To assist in the resolution of disputes or potential claims arising out of the work of this project, a Disputes Review Board, hereinafter referred to as the "DRB", shall be established by the Engineer and Contractor cooperatively upon approval of the contract.

The DRB is intended to assist the contract administrative claims resolution process as set forth in the provisions of Section 9 1.04, "Notice of Potential Claim," and Section 9 1.07B, "Final Payment and Claims," of the Standard Specifications. The DRB shall not be considered to serve as a substitute for any requirements in the specifications in regard to filing of potential claims. The requirements and procedures established in this special provision shall be considered as an essential prerequisite to filing a claim, for arbitration or for litigation prior or subsequent to project completion.

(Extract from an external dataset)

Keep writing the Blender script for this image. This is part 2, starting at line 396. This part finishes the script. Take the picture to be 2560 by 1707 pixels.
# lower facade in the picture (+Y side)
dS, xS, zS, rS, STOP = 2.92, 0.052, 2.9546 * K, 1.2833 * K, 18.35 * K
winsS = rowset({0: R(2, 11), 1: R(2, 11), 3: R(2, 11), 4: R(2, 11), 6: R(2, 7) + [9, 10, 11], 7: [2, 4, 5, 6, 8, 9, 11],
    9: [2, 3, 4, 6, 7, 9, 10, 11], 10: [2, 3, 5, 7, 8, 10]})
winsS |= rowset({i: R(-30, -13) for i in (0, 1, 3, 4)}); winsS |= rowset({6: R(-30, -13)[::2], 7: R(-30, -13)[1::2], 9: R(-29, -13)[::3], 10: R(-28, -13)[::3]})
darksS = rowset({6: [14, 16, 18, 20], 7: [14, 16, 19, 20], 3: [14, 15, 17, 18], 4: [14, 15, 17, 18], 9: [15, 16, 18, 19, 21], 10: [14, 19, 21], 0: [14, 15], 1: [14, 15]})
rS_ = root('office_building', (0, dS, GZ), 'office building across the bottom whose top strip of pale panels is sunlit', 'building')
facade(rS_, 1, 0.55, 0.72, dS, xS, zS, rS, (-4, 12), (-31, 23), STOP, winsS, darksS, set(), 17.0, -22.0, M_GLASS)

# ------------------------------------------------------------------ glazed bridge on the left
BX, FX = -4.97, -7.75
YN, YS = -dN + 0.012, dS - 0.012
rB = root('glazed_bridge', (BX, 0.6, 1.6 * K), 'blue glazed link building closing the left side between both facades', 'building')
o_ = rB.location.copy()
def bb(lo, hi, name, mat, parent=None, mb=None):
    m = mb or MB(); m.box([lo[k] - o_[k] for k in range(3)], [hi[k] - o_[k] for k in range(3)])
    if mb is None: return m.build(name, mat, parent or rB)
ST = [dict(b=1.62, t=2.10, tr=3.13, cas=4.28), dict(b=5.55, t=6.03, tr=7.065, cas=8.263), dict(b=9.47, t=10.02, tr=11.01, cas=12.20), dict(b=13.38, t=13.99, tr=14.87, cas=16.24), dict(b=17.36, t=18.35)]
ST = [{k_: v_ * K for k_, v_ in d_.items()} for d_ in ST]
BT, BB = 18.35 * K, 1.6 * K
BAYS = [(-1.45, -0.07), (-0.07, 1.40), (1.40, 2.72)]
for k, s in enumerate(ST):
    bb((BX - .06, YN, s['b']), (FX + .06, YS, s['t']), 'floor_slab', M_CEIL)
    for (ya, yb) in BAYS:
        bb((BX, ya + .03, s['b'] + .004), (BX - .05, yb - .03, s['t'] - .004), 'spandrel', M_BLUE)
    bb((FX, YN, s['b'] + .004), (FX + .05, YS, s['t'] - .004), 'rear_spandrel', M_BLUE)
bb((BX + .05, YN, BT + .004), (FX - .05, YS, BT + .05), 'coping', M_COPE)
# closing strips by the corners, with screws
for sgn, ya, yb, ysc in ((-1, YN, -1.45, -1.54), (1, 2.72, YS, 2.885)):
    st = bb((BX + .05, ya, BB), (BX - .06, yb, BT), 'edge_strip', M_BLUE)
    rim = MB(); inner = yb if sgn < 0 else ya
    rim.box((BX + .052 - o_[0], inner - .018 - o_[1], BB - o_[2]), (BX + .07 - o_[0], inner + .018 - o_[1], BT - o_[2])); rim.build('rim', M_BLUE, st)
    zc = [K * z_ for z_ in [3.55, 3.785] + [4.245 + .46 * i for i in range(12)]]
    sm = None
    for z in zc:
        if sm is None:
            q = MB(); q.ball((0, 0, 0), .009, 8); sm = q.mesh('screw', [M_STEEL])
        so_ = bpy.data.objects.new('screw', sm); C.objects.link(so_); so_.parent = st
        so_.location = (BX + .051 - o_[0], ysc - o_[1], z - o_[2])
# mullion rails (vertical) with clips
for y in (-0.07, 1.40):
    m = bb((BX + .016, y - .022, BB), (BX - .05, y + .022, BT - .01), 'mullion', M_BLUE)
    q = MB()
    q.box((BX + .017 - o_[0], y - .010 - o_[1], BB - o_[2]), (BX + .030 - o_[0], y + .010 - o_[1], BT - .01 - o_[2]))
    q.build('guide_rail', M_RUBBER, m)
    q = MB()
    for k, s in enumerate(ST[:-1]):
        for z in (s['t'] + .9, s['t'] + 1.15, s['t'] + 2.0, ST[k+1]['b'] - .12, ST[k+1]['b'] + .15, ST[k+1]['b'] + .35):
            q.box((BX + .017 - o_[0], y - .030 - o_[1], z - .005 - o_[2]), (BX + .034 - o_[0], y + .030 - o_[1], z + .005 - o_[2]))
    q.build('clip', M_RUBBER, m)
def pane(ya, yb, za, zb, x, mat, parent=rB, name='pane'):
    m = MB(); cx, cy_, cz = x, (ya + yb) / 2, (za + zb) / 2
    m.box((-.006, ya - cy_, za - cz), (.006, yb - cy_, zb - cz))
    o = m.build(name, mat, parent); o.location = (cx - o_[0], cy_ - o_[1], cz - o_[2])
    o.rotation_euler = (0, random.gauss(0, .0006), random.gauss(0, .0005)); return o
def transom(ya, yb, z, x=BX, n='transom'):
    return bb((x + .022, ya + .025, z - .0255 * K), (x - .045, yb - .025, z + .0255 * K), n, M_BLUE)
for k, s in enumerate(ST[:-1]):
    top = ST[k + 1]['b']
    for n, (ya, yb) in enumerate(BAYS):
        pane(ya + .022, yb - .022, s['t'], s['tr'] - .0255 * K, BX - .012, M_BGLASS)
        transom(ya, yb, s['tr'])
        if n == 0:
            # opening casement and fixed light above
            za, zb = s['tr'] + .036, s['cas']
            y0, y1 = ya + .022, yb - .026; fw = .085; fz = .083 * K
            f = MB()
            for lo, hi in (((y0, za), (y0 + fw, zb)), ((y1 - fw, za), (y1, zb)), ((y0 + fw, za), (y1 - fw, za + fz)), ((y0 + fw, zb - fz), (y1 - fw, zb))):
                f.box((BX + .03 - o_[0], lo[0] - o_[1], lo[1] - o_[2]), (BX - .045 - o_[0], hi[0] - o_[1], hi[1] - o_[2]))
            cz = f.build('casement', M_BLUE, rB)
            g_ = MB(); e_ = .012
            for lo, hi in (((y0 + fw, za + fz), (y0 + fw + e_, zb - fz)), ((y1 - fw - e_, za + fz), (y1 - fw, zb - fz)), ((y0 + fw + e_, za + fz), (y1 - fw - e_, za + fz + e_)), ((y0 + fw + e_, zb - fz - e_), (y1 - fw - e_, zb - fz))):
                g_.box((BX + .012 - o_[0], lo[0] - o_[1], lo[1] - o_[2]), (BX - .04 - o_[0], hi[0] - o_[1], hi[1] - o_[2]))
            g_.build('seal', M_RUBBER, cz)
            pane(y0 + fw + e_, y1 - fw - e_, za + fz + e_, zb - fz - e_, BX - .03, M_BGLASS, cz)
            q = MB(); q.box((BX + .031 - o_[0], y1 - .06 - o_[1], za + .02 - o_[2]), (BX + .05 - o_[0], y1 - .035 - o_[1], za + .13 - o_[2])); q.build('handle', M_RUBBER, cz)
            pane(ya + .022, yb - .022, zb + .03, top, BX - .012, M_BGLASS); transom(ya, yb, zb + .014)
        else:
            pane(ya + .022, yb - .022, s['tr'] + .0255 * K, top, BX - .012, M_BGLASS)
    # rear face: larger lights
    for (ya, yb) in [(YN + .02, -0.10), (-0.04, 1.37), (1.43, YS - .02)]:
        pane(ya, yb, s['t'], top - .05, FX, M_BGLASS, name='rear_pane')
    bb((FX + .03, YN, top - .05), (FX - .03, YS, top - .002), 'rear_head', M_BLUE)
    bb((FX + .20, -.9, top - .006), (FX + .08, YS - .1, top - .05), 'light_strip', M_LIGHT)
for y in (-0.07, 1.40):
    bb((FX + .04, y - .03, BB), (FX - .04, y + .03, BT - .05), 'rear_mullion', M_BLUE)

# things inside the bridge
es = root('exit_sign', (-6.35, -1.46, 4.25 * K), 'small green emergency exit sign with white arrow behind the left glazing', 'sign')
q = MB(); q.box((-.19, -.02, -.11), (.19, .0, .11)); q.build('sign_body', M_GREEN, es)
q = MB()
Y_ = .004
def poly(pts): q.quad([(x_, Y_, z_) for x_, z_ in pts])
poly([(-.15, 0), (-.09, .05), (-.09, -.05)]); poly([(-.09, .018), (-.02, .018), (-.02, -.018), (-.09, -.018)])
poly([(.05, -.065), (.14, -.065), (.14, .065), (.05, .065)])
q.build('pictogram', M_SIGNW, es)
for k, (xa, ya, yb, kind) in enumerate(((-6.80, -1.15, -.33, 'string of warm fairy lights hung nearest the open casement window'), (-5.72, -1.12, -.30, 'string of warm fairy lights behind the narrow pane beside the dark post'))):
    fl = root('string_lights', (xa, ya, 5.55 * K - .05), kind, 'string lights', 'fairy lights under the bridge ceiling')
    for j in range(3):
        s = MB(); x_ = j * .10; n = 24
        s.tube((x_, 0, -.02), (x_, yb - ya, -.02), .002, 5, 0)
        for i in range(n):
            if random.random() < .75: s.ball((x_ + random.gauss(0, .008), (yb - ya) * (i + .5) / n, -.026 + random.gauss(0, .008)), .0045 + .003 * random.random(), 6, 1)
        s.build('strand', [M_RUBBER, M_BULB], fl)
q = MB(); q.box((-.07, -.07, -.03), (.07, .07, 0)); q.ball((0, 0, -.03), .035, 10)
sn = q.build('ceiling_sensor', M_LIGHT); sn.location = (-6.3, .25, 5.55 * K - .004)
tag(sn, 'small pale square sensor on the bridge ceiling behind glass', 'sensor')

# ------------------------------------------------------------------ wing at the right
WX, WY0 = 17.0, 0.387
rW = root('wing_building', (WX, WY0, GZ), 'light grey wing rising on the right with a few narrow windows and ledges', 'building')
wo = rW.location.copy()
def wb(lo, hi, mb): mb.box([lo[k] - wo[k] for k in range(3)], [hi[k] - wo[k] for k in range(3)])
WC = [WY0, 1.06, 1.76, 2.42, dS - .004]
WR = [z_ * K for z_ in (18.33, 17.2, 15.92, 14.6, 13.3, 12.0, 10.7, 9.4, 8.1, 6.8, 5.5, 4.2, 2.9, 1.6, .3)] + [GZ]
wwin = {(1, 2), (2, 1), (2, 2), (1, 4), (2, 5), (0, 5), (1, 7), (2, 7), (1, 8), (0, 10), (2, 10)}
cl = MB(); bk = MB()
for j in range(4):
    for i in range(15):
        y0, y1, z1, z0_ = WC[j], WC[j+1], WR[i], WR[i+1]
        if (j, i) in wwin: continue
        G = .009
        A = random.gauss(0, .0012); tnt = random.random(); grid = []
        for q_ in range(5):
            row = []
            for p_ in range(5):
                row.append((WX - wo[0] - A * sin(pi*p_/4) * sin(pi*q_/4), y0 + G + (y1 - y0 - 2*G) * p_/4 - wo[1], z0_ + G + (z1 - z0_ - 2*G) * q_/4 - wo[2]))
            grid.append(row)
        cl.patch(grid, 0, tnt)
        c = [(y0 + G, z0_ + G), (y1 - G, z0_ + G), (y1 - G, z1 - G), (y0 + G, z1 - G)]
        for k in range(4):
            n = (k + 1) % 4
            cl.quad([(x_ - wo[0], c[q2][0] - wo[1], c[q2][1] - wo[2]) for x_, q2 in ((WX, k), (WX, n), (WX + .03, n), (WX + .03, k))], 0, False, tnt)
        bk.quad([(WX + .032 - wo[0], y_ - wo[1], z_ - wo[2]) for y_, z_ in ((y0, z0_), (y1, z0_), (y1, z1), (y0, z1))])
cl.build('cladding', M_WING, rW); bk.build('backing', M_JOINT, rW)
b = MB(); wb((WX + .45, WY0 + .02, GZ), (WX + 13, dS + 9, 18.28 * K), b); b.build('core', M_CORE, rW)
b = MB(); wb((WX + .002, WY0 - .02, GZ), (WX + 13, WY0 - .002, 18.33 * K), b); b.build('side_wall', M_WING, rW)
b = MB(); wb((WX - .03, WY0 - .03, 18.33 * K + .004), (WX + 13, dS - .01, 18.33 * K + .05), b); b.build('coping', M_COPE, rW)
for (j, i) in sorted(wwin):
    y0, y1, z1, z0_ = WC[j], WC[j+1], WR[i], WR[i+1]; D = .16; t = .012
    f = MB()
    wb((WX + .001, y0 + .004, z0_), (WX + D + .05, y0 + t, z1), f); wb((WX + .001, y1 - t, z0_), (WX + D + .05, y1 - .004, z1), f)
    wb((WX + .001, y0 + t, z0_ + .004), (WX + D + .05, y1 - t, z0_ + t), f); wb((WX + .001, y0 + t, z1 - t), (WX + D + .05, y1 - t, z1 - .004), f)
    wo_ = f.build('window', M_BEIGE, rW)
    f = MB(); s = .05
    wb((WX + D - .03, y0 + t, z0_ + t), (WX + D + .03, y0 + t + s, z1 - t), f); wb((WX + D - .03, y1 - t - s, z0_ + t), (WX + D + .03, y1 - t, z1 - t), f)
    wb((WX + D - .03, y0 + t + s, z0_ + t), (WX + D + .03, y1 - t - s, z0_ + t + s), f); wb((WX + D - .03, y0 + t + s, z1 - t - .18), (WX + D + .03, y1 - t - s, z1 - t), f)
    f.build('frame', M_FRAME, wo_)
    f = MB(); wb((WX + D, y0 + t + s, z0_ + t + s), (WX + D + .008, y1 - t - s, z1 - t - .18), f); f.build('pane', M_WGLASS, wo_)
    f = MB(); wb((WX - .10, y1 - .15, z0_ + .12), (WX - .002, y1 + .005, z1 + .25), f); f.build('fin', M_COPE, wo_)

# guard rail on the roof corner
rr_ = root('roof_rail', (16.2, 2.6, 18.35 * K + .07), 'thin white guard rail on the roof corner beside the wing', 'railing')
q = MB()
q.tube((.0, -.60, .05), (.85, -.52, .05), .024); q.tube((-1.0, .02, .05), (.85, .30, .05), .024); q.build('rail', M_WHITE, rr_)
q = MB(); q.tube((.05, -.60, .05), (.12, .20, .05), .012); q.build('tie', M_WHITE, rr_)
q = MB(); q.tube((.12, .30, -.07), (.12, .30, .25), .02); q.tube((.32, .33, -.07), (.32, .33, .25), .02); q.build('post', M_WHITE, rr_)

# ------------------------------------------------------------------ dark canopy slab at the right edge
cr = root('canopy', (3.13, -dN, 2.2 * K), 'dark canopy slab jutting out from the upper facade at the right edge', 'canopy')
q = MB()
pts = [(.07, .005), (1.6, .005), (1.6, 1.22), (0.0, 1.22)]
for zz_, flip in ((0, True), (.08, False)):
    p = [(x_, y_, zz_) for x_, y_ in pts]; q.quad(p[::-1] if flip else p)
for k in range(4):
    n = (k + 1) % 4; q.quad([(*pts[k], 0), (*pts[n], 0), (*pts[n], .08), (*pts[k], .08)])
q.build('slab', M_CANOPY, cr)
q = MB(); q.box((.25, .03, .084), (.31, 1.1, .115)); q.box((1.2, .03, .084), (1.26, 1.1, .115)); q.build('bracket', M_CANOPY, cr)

The DRB shall be utilized when dispute or potential claim resolution at the job level is unsuccessful. The DRB shall function until the day of acceptance of the contract, at which time the work of the DRB will cease except for completion of unfinished dispute hearings and reports.

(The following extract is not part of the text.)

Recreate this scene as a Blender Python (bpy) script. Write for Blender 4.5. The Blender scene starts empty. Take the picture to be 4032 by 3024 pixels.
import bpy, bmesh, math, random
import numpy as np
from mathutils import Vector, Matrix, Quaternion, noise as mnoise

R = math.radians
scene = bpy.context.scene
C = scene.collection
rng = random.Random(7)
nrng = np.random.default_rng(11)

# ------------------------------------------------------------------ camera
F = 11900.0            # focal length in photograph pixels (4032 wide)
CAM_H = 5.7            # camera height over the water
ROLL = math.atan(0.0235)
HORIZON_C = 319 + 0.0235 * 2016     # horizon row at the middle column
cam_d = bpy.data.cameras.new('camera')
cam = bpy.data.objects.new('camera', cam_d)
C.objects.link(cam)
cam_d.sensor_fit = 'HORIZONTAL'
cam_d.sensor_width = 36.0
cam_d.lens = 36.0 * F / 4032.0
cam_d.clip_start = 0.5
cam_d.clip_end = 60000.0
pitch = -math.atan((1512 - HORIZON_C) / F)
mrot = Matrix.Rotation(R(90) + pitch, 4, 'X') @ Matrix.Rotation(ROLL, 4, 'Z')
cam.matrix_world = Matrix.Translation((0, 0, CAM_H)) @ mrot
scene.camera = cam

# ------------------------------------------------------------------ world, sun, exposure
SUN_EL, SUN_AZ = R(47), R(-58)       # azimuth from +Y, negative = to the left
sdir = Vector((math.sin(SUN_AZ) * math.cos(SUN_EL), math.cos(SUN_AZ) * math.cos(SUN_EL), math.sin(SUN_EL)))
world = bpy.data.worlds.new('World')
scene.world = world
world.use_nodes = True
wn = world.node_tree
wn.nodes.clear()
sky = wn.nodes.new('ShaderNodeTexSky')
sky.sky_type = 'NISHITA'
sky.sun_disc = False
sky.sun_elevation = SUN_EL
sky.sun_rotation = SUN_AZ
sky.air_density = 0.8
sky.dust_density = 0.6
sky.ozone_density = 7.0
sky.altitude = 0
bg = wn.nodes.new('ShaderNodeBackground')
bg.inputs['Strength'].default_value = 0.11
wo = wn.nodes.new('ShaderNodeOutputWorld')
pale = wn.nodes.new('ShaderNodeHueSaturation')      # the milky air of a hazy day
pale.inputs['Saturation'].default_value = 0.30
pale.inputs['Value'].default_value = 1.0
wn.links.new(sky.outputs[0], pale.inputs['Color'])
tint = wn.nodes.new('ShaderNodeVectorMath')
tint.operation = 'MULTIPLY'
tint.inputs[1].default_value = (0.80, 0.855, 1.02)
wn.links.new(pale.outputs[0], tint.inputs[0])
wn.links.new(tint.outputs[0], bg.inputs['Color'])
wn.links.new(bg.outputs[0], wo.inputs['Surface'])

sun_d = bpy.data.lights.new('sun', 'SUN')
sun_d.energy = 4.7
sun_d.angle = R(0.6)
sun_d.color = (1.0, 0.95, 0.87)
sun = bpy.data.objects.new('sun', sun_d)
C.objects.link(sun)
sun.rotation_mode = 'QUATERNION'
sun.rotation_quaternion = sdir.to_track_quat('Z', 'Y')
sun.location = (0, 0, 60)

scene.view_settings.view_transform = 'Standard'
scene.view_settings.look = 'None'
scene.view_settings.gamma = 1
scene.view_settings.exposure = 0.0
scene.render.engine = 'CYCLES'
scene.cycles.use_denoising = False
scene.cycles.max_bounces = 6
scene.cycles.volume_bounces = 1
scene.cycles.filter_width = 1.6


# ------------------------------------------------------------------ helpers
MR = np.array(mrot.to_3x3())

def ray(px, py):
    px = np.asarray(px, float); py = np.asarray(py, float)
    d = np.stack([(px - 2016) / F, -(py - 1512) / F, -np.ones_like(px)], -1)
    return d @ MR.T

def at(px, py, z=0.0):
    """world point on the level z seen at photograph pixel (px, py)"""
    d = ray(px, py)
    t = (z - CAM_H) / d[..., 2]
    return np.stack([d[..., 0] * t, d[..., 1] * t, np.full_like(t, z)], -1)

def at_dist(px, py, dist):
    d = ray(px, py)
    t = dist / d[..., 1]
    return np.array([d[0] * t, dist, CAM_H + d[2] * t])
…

After acceptance of the contract any disputes or potential claims that the Contractor wants to pursue that have not been settled, shall be stated or restated, by the Contractor, in response to the Proposed Final Estimate within the time limits provided in Section 9 1.07B, "Final Payment and Claims," of the Standard Specifications. The State will review those claims in accordance with Section 9 1.07B, of the Standard Specifications.

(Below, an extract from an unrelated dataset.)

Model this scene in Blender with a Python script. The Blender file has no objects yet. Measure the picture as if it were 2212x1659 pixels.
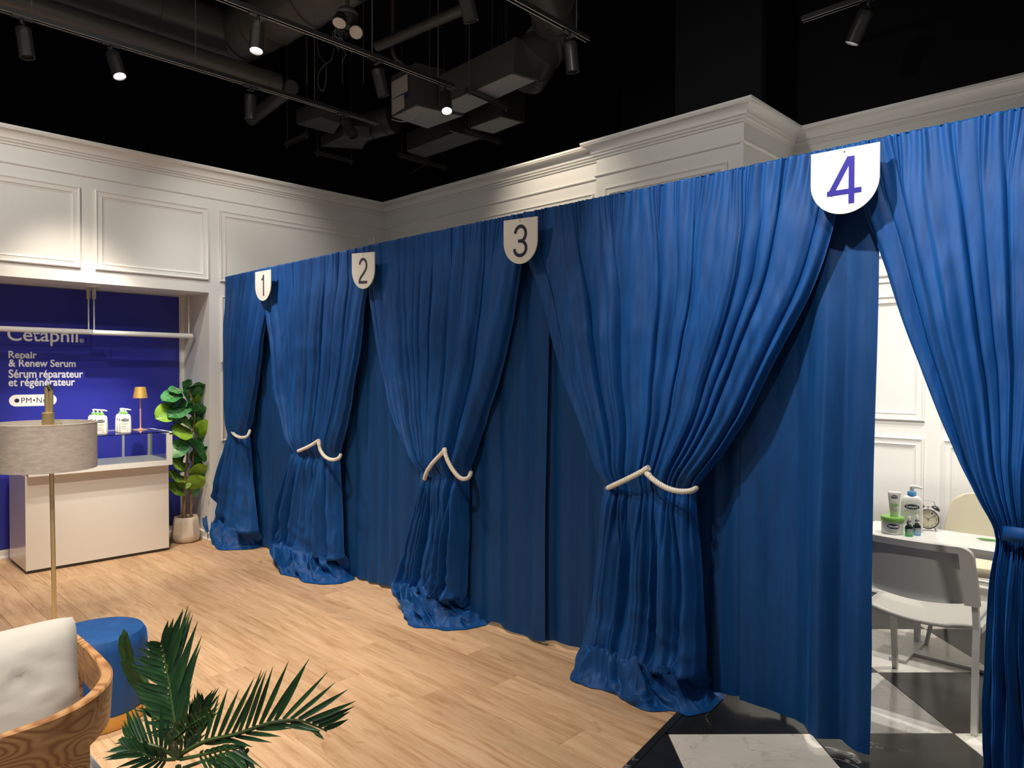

Following the completion of the State's administrative claims procedure, the Contractor may resort to arbitration as provided in Section 9 1.10, "Arbitration," of the Standard Specifications.

The DRB shall serve as an advisory body to assist in the resolution of disputes between the State and the Contractor, hereinafter referred to as the "parties". The DRB shall consider disputes referred to it, and furnish written reports containing findings and recommendations pertaining to those disputes, to the parties to aid in resolution of the differences between them. DRB findings and recommendations are not binding on the parties."

Depending on the project language, the Disputes Review Board's recommendations may, or may not, be admissible in later proceedings, such as arbitration or court proceedings. In the context of Caltrans Special Provisions, the DRB's findings are admissible in any later arbitration between the parties. It is expected that due to the expertise of the DRB panel and their significant involvement during the course of the project, DRB findings generally will be given significant weight in any later arbitration or judicial proceedings.

15.6 Fact Finding

A relatively recent development is the creation of panels devoted to neutral fact finding, such as the American Arbitration Association Rules for Fact-finding (2002). This involves an individual or group of appointed team members that carry out an independent investigation, then report their findings to all concerned parties.

Fact-finding can assist the parties in establishing common ground, or likely results, if the matter is litigated, as well as a factual basis for settlement. It is faster than the normal discovery or court process, as the fact finders are generally expected to have full and complete access to the parties, witnesses, documents, physical evidence, job site, party selected expert witnesses and other records.